RECORDS FOR THE TASK:
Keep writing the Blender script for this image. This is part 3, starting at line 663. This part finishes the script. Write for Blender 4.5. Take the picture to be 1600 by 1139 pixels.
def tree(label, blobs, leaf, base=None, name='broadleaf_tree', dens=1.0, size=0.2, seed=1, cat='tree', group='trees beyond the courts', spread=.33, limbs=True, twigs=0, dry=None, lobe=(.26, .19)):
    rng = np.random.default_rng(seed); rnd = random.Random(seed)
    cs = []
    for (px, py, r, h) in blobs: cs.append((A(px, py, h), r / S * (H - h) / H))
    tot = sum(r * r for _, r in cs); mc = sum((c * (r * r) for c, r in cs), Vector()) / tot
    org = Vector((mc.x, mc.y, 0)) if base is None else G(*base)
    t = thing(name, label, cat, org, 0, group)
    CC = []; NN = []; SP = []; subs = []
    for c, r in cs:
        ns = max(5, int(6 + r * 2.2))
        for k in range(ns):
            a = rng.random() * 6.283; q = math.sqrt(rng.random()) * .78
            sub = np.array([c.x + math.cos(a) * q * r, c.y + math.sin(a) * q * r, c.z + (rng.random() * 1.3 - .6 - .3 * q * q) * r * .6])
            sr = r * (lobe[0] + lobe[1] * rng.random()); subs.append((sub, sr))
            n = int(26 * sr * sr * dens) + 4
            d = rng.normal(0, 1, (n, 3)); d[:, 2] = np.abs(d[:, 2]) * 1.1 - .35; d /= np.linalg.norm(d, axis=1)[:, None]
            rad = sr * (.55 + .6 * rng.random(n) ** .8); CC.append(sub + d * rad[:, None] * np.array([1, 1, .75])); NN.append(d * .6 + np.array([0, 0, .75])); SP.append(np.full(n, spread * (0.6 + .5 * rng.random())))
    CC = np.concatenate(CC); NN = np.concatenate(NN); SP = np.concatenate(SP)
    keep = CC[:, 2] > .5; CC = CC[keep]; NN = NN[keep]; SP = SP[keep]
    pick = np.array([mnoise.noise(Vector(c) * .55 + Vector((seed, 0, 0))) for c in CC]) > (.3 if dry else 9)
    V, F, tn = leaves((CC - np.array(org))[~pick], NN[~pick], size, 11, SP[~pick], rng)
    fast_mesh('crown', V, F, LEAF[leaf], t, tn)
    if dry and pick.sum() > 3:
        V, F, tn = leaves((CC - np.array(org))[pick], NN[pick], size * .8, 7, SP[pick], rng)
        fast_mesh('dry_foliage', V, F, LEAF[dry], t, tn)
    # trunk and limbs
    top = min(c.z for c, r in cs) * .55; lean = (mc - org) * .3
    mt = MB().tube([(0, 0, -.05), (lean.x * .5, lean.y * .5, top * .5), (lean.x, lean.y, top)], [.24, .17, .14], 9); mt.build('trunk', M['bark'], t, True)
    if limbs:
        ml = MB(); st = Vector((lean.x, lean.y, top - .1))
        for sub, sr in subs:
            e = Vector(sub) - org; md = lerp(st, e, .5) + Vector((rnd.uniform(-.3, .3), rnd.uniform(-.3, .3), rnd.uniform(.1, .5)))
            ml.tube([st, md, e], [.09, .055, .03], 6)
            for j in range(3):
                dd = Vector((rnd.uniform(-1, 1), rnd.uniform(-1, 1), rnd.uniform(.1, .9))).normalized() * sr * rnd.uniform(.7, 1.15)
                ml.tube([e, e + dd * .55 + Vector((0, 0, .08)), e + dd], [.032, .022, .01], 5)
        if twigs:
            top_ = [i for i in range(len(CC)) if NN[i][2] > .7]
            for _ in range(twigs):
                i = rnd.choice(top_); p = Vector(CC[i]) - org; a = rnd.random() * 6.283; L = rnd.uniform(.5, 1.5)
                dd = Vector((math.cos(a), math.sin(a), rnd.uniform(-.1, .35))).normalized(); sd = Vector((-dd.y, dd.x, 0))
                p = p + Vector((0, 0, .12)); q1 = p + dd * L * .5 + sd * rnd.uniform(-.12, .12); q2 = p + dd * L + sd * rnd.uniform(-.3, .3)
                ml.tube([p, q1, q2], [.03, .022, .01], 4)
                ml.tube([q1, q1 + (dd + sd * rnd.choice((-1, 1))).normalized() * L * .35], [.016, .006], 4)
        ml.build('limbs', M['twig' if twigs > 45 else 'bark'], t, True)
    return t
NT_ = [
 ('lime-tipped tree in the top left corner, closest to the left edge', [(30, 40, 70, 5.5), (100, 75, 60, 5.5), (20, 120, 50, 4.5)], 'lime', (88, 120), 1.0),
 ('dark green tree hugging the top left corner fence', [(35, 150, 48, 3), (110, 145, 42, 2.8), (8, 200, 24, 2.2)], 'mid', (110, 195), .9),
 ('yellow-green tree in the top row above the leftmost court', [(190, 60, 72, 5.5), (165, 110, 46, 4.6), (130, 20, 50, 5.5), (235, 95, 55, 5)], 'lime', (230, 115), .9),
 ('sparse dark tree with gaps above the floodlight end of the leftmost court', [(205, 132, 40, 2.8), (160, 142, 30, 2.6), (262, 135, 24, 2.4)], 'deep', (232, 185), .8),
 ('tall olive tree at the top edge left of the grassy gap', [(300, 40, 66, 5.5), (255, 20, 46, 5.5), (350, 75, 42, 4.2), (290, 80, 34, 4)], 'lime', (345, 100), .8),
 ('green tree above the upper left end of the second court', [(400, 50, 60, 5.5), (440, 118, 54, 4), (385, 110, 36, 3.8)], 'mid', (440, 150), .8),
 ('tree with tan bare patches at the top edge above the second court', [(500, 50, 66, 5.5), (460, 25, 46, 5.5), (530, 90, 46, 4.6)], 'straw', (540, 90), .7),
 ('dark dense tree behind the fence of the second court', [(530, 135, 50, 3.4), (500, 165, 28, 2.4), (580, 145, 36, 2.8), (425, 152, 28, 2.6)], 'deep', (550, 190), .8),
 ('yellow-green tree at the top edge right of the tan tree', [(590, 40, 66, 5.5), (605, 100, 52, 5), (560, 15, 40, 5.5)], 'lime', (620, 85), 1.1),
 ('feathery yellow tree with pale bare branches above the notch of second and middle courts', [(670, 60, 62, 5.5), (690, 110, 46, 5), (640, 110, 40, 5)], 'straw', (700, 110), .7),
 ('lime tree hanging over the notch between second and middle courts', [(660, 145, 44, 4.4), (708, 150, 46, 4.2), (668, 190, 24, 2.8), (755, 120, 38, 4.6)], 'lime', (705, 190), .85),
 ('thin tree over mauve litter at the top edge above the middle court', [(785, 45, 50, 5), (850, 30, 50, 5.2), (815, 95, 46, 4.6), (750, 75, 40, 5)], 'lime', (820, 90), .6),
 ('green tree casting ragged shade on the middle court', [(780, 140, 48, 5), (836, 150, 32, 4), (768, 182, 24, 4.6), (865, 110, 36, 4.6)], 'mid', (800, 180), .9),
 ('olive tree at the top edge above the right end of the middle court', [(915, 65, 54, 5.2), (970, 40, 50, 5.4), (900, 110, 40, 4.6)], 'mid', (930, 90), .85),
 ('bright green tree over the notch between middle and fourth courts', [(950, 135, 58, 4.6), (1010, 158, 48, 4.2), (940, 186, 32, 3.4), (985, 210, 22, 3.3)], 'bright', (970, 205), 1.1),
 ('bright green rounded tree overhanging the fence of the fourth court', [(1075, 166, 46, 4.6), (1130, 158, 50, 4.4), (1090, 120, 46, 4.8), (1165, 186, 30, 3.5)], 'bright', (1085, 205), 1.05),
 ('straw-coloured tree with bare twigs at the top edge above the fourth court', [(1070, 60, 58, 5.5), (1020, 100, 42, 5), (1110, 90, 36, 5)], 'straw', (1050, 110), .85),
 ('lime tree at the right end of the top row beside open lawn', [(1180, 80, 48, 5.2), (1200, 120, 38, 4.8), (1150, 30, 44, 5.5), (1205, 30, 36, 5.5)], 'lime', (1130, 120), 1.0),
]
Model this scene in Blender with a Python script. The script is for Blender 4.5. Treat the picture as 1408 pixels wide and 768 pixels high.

PROBLEM STATEMENT: Gather up every line from the listing above in which the word "picture" occurs.

RIGHT ANSWER:
Keep writing the Blender script for this image. This is part 3, starting at line 663. This part finishes the script. Write for Blender 4.5. Take the picture to be 1600 by 1139 pixels.
Model this scene in Blender with a Python script. The script is for Blender 4.5. Treat the picture as 1408 pixels wide and 768 pixels high.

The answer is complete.